The difference between divine and others (aside from the $900 million or so it raised in venture capital), however, was the fact that divine’s ideas were based on a ruthless, slash-and-burn acquisition plan that left many a purchased company’s employees by the wayside.

This hurt the company’s ability to build a loyal, dedicated group of employees to drive it forward, said Laurie McCabe, vice president and practice director at Summit Strategies in Boston. For example, divine, in a yearlong buying binge from November 2000 to November 2001, acquired 29 companies.

“I remember when they first presented to us, when they first came out of the closet,” McCabe told ASPnews. “I think they were on a crash-and-burn course from the get-go. I remember coming out of that meeting saying ‘There is no way this is going to work. You can’t just rapid-fire, acquire and fire.'”

Chris Oberbeck, a partner at venture capital firm Saratoga Partners, which recently purchased the Data Return assets of divine for $24 million, observed that while certain business units inside of the divine umbrella were doing well (like Data Return with $60 million in annual revenues) the company itself was very hard to decipher from the outside looking in. And divine’s management did little to lift the veil.

“From the outside, divine looked like this big, opaque situation, but inside of it a number of the business units that were sold were very interesting,” he told ASPnews. “The whole divine clouded up a lot of things. The problem was their fundamental business model, which was this kind of incubator roll up kind of concept, which I think was basically flawed from the outset.”

Oberbeck is quick to point out that divine was hardly the only spectacular failure among this group.

“It worked in terms of funding, they got funded,” said Oberbeck. “Actually, the business model worked as a fundraising mechanism. They raised a huge amount of money, but it didn’t work as an operating model. That was sort of the Catch-22 of it.”

At Corio, one of the few surviving enterprise ASPs left over from the early days of the industry, and a former competitor of divine’s, John Ottman, Corio’s executive vice president of Sales & Marketing, also said the basic concept of divine’s business strategy was too unwieldy.

“With a portfolio of companies like that, you can’t necessarily draw any conclusions other than to question the overall strategy of trying to build the United Nations of companies,” he told ASPnews.

From Ottman’s 10,000-foot view, divine’s business plan rolled up too many disparate businesses (most of them startups themselves) making it next-to-impossible to succeed as a single entity. Ottman’s willing to bet that 90-percent of most startups fail for one basic reason: lack of focus.

“Young companies need to focus on a core competency and stick with that focus,” Ottman said.
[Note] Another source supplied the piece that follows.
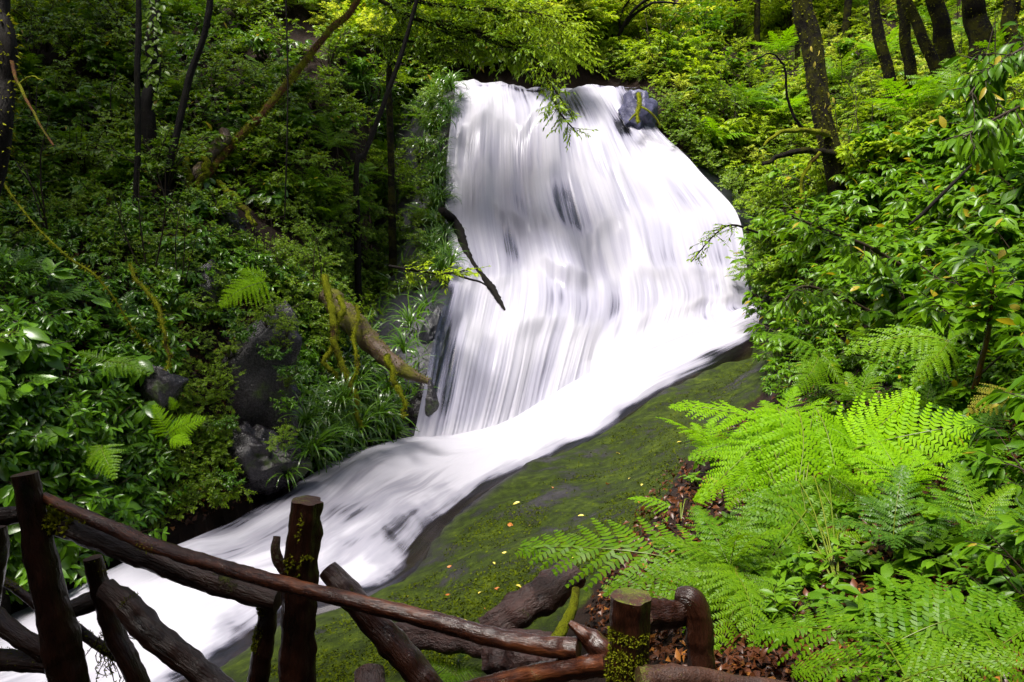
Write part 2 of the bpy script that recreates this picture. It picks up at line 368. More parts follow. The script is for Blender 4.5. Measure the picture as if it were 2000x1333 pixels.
# ------------------------------------------------------------------ terrain
CPTS = [  # (px, py, depth) of ground points read off the photograph's layout, some with a drop below the water
 # stream bed
 (1400,650,16.0,-.35),(1250,715,15.0,-.35),(1130,790,13.6,-.4),(1000,860,12.2,-.4),(870,930,10.8,-.4),(720,1000,9.3,-.4),(600,1060,8.5,-.4),(480,1120,7.8,-.4),(320,1200,7.0,-.4),(150,1270,6.5,-.4),(-80,1330,6.0,-.4),(-400,1400,5.5,-.4),
 # edge on the slab side
 (1475,675,15.0,0),(1300,765,13.4,.0),(1190,838,12.2,0),(1070,900,11.2,0),(960,957,10.0,0),(880,1022,9.0,0),(810,1108,7.8,0),(720,1160,7.3,0),(570,1206,6.9,0),(450,1297,6.2,0),(340,1352,5.8,0),
 # slab
 (1200,900,11.0,.04),(1000,1050,8.0,.08),(1300,870,10.5,.05),(1450,730,13.6,.05),(1490,692,14.5,.10),(1415,716,14.1,.06),(1375,738,13.8,.05),(900,1150,6.6,.05),(1000,1230,5.3,.0),(700,1250,5.7,.05),(600,1320,5.2,0),(1230,1020,6.9,.05),(1120,1150,5.4,0),
 # right bank
 (1350,1000,6.4,.1),(1500,1100,4.7,0),(1400,1300,3.4,0),(1900,1300,3.0,0),(1700,1000,5.0,0),(1900,950,4.6,0),(1950,700,6.2,0),(1600,830,7.5,0),(1500,780,10.8,0),(1560,640,12.8,0),(1700,560,11,0),(1900,500,9,0),(1990,350,9.5,0),(1650,400,14,0),(1760,245,18,0),(1880,240,15.5,0),(1510,430,16.8,0),(1350,310,20,0),(1280,190,22.3,0),(1450,200,23.5,0),(1500,110,29,0),(1300,100,28,0),(1200,80,33,0),(1900,110,24,0),(2150,300,11,0),(2250,900,4.5,0),(2200,500,7.5,0),(2200,150,16,0),
 # left bank
 (780,875,12.3,.0),(600,925,10.9,.0),(480,992,9.6,.0),(360,1040,8.8,.0),(210,1100,8.1,.0),(70,1165,7.4,0),(640,830,11.7,0),(480,850,10.3,0),(520,620,12,0),(300,820,9.5,0),(300,600,11,0),(100,900,8.1,0),(40,1060,7.4,0),(100,600,10.2,0),(350,400,14,0),(100,300,14,0),(700,420,15.3,0),(700,200,19,0),(830,320,18.3,0),(840,560,14.6,0),(790,780,12.9,0),(830,165,21.6,0),(400,100,20,0),(100,50,19,0),(700,10,26,0),(300,-60,25,0),(-100,-60,22,0),(-250,500,9,0),(-300,900,6.8,0),(-400,200,13,0),
 (1475,600,17.2,-.4),(1466,520,18.3,-.6),(1445,440,19.3,-.6),(1515,575,16.9,-.15),(1380,360,20.6,-.5),
 # behind and below the falls (the water and its rock lie in front of these)
 (900,158,22.8,-.5),(1050,160,23.2,-.5),(1220,160,23.3,-.4),(1000,350,21.5,-1.),(1200,350,21.5,-1.),(1000,560,18.0,-.8),(1250,540,18.6,-.8),(1400,500,19,-.5),(1000,20,36,0),(1100,40,36,0),
]
XYZ = [P(a, b, c) + np.array([0, 0, d]) for a, b, c, d in CPTS]
XYZ += [np.array(p, float) for p in [
 (-2.2, 3.2, -2.5), (-1.0, 3.0, -2.3), (.2, 2.6, -2.0), (.9, 2.4, -1.75), (-2.2, 4.6, -3.0), (-.6, 4.2, -2.75), (.4, 3.7, -2.35), (1.9, 1.2, -1.45), (0, 0, -1.7), (-3, 0, -2.0), (-6, 2, -2.6), (3, 0, -1.2),
 (0, -5, .2), (0, -8, 3.5), (-8, -7, 4), (8, -7, 5), (0, -15, 11), (-14, 2, 2), (-18, 14, 8), (-24, 30, 15), (14, 4, 3.5), (18, 14, 6.5), (24, 30, 13), (-24, -10, 10), (24, -10, 10),  # unseen rise behind the viewer, made steep to block light
 (0, 45, 16), (12, 45, 16), (-14, 42, 17), (24, 48, 19), (0, 62, 27), (-26, 60, 28), (30, 62, 29)]]
XYZ = np.array(XYZ)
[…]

Since both divine and its main investor Oak Management, which pumped over $61 million into the company and held two board seats, declined to be interviewed for this article, however, definitive answers are hard to come by. Certainly divine was not the only incubator failure that made headlines, but it was one of the few that tried the concept that worked so well for CMGi and others for a short time, in the service provider niche, said Oberbeck.

And its not that the incubator model itself doesn’t work; many a small successful company has been spawned this way, but then again, the buying spree divine undertook over the past few years is probably something that even the most intrepid entrepreneur would more than likely steer clear of as folly, said McCabe.

“They basically wanted to seamlessly integrate all the business process and IT stuff for customers but they could never even halfway integrate all the companies they acquired, so it’s kind of ironic,” she said.

This lack of integration combined with the company’s goal of becoming a billion-dollar business in just under 24 months, sending up huge red-flags from the business plan for Summit’s McCabe.

In the end, the best way to describe one of the Internet bubble’s last major entrants and calamities is with words that can be applied to so many aspects of the early part of this millennium: over-exuberance.

“I guess in summary they were late. They were later than most, but probably didn’t do that much different than some of the other spectacular (failures),” said Oberbeck.